AleixoItalo 27/10/2024Uma vez que a filosofia é a arte de debater os pensamentos vigentes e propor novas formas de pensar, o objetivo final de todo filósofo é a publicação de alguma obra que ofereça novas interpretações à cerca da realidade. Embora os filósofos se especializem em campos específicos é plausível que o desenvolvimento dessa linha de raciocínio, resulte em sistemas de pensamento completos e bastante estruturados.
Durante a Revolução Científica eram mais comuns a publicação dessas obras completas, normalmente divididas em módulos que tratassem das ciências naturais, política, ética e da religião — aos poucos essas divisões foram ficando mais acentuadas. Uma das mais notáveis dessas obras, foi Leviatã de Thomas Hobbes, lançada no século XVII e até hoje uma influente obra política. O Leviatã de Hobbes é dividido em três seções, onde ele discute a natureza do homem e do conhecimento, do estado e da cristandade.
Ao contrário dos empiristas da época, Hobbes propõe um tipo de mecanicismo que acredita que toda a realidade é composta por matéria em movimento. São os movimentos de corpos externos, que agem diretamente sobre nossos órgãos dos sentidos, ressoando por dentro do corpo até chegar ao cérebro. Os pensamentos e as ideias, por sua vez, seriam apenas a vibração desses movimentos, que perduram e vão se esmaecendo com o tempo, somados aos movimentos causados internamente em nossos órgãos. A linguagem tem papel fundamental nesse esquema, pois é através dela que podemos expressar e registrar os pensamentos, além de, uma vez determinados causas e efeitos corretamente, podemos utilizá-la para expressá-los e realizar operações — como na matemática — que resultem em previsões. É essa arte de determinar corretamente o significado das palavras e fazer contas, que Hobbes chama de ciência.
O mecanicismo de Hobbes, bastante limitado, é ultrapassado, porém é na sua filosofia política que a obra perdura. O filósofo postula que a priori, todos têm direito à tudo, com intuito de garantir a própria sobrevivência. Porém, para conviverem em sociedade, as pessoas abrem mãos de certos direitos, cedendo-os a outros e é nessa troca de direitos que a civilização está sedimentada. A questão é que os indivíduos, pensando no bem próprio, podem a qualquer momento violar tais contratos firmados, e aí se faz necessária a existência de um poder regulador desses contratos. Entra em cena o Estado, ou o Leviatã.
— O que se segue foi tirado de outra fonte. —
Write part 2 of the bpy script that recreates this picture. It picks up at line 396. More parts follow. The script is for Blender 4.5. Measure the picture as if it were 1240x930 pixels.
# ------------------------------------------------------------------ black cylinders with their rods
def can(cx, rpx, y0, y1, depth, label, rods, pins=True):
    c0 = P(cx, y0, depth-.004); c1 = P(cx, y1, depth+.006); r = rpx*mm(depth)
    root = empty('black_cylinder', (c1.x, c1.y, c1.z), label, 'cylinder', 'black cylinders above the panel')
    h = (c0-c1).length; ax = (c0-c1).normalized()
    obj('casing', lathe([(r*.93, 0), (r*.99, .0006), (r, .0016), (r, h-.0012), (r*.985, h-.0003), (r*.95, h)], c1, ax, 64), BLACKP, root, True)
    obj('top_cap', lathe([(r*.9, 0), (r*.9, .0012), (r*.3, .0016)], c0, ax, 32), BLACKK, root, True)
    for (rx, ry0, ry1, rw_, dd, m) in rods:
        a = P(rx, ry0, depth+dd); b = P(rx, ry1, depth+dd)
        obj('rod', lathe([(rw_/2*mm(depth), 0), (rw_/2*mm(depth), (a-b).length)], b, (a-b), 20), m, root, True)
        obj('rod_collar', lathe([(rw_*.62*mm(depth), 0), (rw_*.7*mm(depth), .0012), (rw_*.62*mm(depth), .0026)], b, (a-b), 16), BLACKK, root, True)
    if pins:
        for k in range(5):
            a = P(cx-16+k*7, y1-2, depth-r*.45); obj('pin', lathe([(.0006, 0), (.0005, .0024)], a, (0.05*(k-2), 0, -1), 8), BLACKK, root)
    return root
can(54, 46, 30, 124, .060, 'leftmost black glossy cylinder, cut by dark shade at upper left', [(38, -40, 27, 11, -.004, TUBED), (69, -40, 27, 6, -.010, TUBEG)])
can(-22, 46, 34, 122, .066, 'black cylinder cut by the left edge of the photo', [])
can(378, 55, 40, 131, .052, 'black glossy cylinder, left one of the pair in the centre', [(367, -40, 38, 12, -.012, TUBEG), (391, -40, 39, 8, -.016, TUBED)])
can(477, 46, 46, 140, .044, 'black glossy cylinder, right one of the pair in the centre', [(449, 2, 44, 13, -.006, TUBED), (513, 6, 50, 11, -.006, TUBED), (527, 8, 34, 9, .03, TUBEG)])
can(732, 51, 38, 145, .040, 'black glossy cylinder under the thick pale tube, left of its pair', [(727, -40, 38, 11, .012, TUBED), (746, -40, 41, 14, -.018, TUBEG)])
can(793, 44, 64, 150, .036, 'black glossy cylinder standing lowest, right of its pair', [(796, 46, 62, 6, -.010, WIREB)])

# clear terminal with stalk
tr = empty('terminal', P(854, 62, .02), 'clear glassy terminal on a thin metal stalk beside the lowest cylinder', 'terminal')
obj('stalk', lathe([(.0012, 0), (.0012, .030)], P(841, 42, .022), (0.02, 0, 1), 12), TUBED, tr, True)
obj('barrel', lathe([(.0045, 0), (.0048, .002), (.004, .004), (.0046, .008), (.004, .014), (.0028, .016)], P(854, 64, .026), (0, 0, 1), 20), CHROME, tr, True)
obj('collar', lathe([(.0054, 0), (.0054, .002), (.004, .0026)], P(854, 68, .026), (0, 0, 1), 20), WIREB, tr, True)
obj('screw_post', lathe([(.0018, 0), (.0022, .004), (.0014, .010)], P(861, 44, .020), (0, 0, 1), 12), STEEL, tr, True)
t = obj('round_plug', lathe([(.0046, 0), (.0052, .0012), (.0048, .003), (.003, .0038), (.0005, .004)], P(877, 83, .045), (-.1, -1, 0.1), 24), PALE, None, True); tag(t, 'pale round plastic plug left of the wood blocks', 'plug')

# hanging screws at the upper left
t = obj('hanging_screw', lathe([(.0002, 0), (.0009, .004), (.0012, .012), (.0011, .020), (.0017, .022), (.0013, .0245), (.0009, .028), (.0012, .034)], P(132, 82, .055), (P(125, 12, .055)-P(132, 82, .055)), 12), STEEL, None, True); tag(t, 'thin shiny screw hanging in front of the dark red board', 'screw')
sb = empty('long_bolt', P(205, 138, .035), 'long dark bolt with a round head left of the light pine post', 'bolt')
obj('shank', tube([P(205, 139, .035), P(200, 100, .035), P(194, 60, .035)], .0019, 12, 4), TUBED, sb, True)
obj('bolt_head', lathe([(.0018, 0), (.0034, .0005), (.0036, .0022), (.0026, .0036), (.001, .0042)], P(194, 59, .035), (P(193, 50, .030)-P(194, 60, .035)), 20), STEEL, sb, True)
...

O nome é uma alusão ao Leviatã bíblico, onde Hobbes sugere que o Estado seja uma entidade poderosa e inquestionável, cujo todos estariam a mercê. O simbolismo também é essencial para transpor a teoria, humana, para uma esfera simbólica e religiosa. Escrita durante a Guerra Civil Inglesa, Hobbes usa o contexto da época para defender a necessidade de um governo soberano absoluto. Ao longo do livro Hobbes irá desenvolver quais são as atribuições do monarca, em que as leis devem se basear e nos perigos da divisão de poderes. Embora o direcionamento de Hobbes seja em prol de uma Monarquia Absoluta — vale ressaltar mais uma vez o contexto em que vivia — os fundamentos de seu pensamento são pertinentes até hoje. Na prática, a ideia máxima de Hobbes é que na ausência do Estado, ou de algum poder regulador dos contratos sociais, os homens viveriam num eterno estado de guerra de todos contra todos. O Estado existe como uma necessidade e uma ânsia da humanidade por um estado de paz.
A parte final é uma tentativa de legitimar a palavra de Deus ou a existência de um Estado Cristão, por meio de textos das sagradas escrituras, conciliando-os com o pensamento mecanicista do autor, um tipo estranho de teologia política. O leitor que não se interessar por essa parte pode pulá-la sem nenhum problema, pois não terá mais nada à acrescentar sobre seu sistema de leis naturais e políticas.
Não é uma obra tão difícil de ler quanto algumas resenhas sugerem a princípio, fazem parecer, é mais uma questão de interesse em lê-la ou não. Uma vez eu li que filosofia é um esquema de pirâmide, onde você sempre precisa ler um autor para entender outro, afinal ela é a debate de ideias, influenciadas por ideias que estavam debatendo ideias. Alguns pensadores inevitavelmente cairão no esquecimento enquanto outros levantarão discussões vitais sempre a serem debatidas. O mecanicismo de Hobbes por exemplo, foi facilmente superado pelo empirismo, que relega o conhecimento à experiência — e não aos elementos da realidade — que deu origem a diversas formas de pensar atuais. Por outro lado, seu pensamento político, sobre a necessidade do Estado, levantou uma problemática fundamental a respeito da qualidade social de nossa espécie e portanto é base de discussão até os dias de hoje.